I was way enamored with Pietrusza's 1920- The Year of Six Presidents- that I asked for another of Pietrusza's books for Christmas. As 1920 was a big hit, David has since wrote on the 1948 and 1960 elections as well as a 1932 book about the rises of FDR and Hitler. I could not get enough of 1920.
1948 promises even more. It's a nailbiter election with subplots like Henry Wallace and the Dixiecrats. My expectations were high.

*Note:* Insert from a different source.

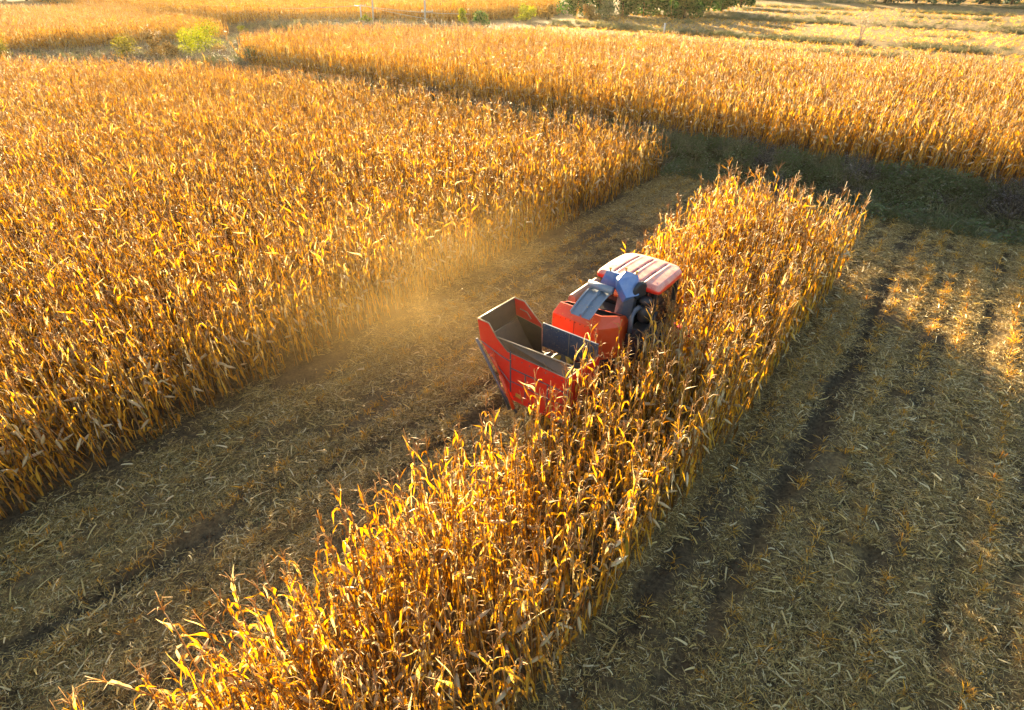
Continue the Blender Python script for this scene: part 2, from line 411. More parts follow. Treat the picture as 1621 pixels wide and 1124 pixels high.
def corn_parts(seed, green=0):
    """one dried maize plant about 2.2 m tall: stem, hanging leaves, tassel, an ear in its husk"""
    rng = random.Random(seed)
    H = rng.uniform(1.85, 2.1); lean = rng.uniform(0, .10); la = rng.uniform(0, 6.28)
    path = [(lean * math.cos(la) * H * (t ** 1.6), lean * math.sin(la) * H * (t ** 1.6), H * t) for t in np.linspace(0, 1, 7)]
    path = [(x + rng.uniform(-.012, .012), y + rng.uniform(-.012, .012), z) for x, y, z in path]
    def at(z):
        t = max(0, min(.999, z / H)) * 6; i = int(t); f = t - i
        return tuple(path[i][k] * (1 - f) + path[i + 1][k] * f for k in range(3))
    st = MB(); st.tube(path, list(np.linspace(.014, .006, 7)), 5, 0, True, (rng.uniform(.2, .8), 0, 0))
    fo = MB(); az = rng.uniform(0, 6.28); nl = rng.randint(14, 16)
    for i in range(nl):
        f = i / (nl - 1); z = .22 + (H - .3) * f ** .92
        az += math.pi + rng.uniform(-.6, .6)
        L = rng.uniform(.34, .68) * (1 - .45 * abs(f - .5)); Wd = rng.uniform(.013, .034) * (1.05 - .40 * f)
        dead = rng.random() < (.9 - .40 * f)
        if dead: th0, th1, tb, tw = rng.uniform(.15, .5), rng.uniform(2.85, 3.25), rng.uniform(.08, .22), rng.uniform(-5, 5)
        elif f > .8: th0, th1, tb, tw = rng.uniform(.08, .35), rng.choice((rng.uniform(.2, .9), rng.uniform(.2, 1.4), rng.uniform(2.2, 3.0))), rng.uniform(.3, .7), rng.uniform(-3.5, 3.5); L *= .85
        else: th0, th1, tb, tw = rng.uniform(.15, .42), rng.uniform(2.5, 3.1), rng.uniform(.16, .38), rng.uniform(-4, 4)
        g = 0
        if green and rng.random() < .3 and f < .85: g = rng.uniform(.7, 1); tw *= .3; Wd *= 1.25
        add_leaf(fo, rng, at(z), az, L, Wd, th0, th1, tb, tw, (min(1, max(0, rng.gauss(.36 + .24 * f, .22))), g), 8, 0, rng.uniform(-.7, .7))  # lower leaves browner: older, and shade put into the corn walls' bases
    ta = MB(); top = path[-1]
    tip = (top[0] + rng.uniform(-.04, .04), top[1] + rng.uniform(-.04, .04), top[2] + rng.uniform(.26, .40))
    ta.tube([top, tip], [.006, .004], 3, 0, True, (.5, 0, 0))
    for k in range(rng.randint(4, 7)):
        a = rng.uniform(0, 6.28); b = np.array(top) + (np.array(tip) - top) * rng.uniform(.05, .4); ln = rng.uniform(.12, .24); sp = rng.uniform(.2, .6)
        m_ = b + np.array([math.cos(a) * sp * ln * .5, math.sin(a) * sp * ln * .5, ln * .55])
        e = b + np.array([math.cos(a) * sp * ln * 1.3, math.sin(a) * sp * ln * 1.3, ln * rng.uniform(.4, .95)])
        ta.tube([b, m_, e], [.005, .0045, .003], 3, 0, False, (rng.random(), 0, 0))
    ea = MB(); z = rng.uniform(.85, 1.15); b = np.array(at(z)); a = rng.uniform(0, 6.28); dn = rng.uniform(.5, 2.6)
    d = np.array([math.sin(dn) * math.cos(a), math.sin(dn) * math.sin(a), math.cos(dn)]); b = b + .02 * d
    ea.tube([b, b + d * .04, b + d * .1, b + d * .17, b + d * .22, b + d * .27], [.008, .022, .030, .027, .016, .004], 6, 0, True, (rng.random(), 0, 0))
    return st, fo, ta, ea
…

Pietrusza is a strong conservative, so I suspect that colors some of the things that he hits along the way (Truman was the product of the Kansas City political machine, that machine was corrupt and racist (whether young Harry S was as well is incomplete), Henry Wallace had some crazy mystic leanings, Wallace's party was hijacked by Communists and Socialists, For a Southern Governor in the 1940s (this is a very low bar), Strom Thurmond was progressive than most. in 1946 and 47, Truman was a deeply unpopular President). Of course, the thing that Pietrusza does well is that he makes history exciting, and all of these points are not untrue or dishonest. You can look them up.
I wish 1920 never ended. 1948 sort of feels like what would have happened if I had got what I asked for. 1948 can be a little bit of a slog at times. There is almost too much backstory. Of course, there are four candidates to flesh out and a lot of ground to cover.
Besides the minutiae, it really is a fascinating book. Truman is unpopular, attacked from all sides. Many of FDR's inner circle want to draft Eisenhower to run as a Democrat, though Ike seemingly isn't interested. The Progressives and the Dixiecrats leave the party which seems to split the Democrat vote, though it actually probably saves Truman in many ways. Truman is free to make moves like integrating the army, while also casting away the Far Left.
Truman (we are told) is awful at giving prepared speeches, and desperate to win, goes across country often going off the cuff, which ends up being a strength, Dewey confident in victory does not get out into the heart of the country. FDR's circle does come to embrace Truman at the 11th hour. Dewey concentrates on the states he lost in '44, and thus loses the ones he had won- the farm states of the Midwest. (Dewey defeats Bob Taft and Harold Stassen on his way to the nomination- though Stassen is now an inside joke- he was a very colorful and real contender)
Wallace expects ten million votes and is certainly an exciting sideshow, but never can turn it into more than one million votes. The Dixiecrats don't have a plan much more than winning just enough to throw the election into the House of Representatives. They are only able to have any success in the very deep south as some lifelong Democrats can't fully abandon the party, so Thurmond only carries four states, and Texas, Tennessee, Virginia, Florida and Georgia go to Truman (Though interestingly enough, if Dewey had won about 30,000 more votes in key areas, it would have been enough to keep everyone from the needed plurality.
Since it's Pietrusza, he includes a list of colorful characters from LBJ to Dashiell Hammett, Hubert Humphrey to Curtis LeMay, HL Mencken and Norman Mailer. Nixon and Norman Thomas and Walter Winchell.
I, of course, do strongly recommend the book with the caveat that sometimes this 400+ page book at times does feel like it is 400+ pages, but once again, very interesting and must-reading for election junkies.